Her staging at De Roma was of a co-production with Utrecht's Early Music Festival which followed, and I would hope that audiences there will be favoured with a more suitable venue? Our difficulties during a long evening were compounded by the decision to play the opera in darkness and without intervals between the acts, which would have allowed us to stretch our legs and to try to work out who were the singers we'd been hearing and where we were in the moral saga (also a respite outside for smokers - an opportunity which was seized in the only concert of those we attended given with a short interval).

Pluhar's La Rappresentatione seemed to be at a dress rehearsal stage, with some parts fully memorized, other singers using scores or small books (probably texts) to help them keep on course.

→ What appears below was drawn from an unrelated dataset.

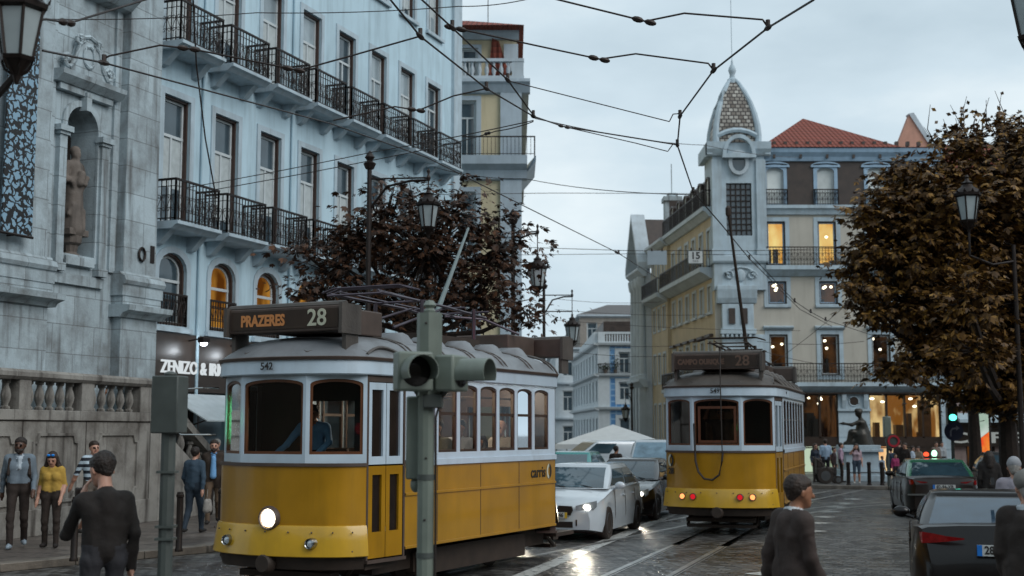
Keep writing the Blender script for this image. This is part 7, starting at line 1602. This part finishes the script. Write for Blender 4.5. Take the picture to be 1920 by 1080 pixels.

We were able to watch behind the orchestra a vigorous dance by Vanity and fights between Good and Evil. The Prologue was given in a disconcerting and disorienting, but not unattractive, modern dance routine, which warned us what might be in store, but relative normality was restored for a time in Act One.

Later, one scene was taken by a jazz singer, and we enjoyed it. I expected more of the same to round off the proceedings, but the ending was an interminable Chaconne of Paradise and Hell in which everyone had their turn and the instrumentalists each took a solo spot, the dulcian and, most strikingly, the cornetto excelling.

On the way home we were assured by knowledgeable locals that this entertainment had not been Cavalieri's famous work, so I would advise 'opera twitchers' minded to catch this early example of the genre in Utrecht to check out other reviews first. I searched for available recordings in Gramofile but the Naxos version, which can be sampled on Amazon, is not recommended by Gramophone, and the on-line review of Märzendorfer's from Salzburg turns out to be mixed up with a review of Wozzeck!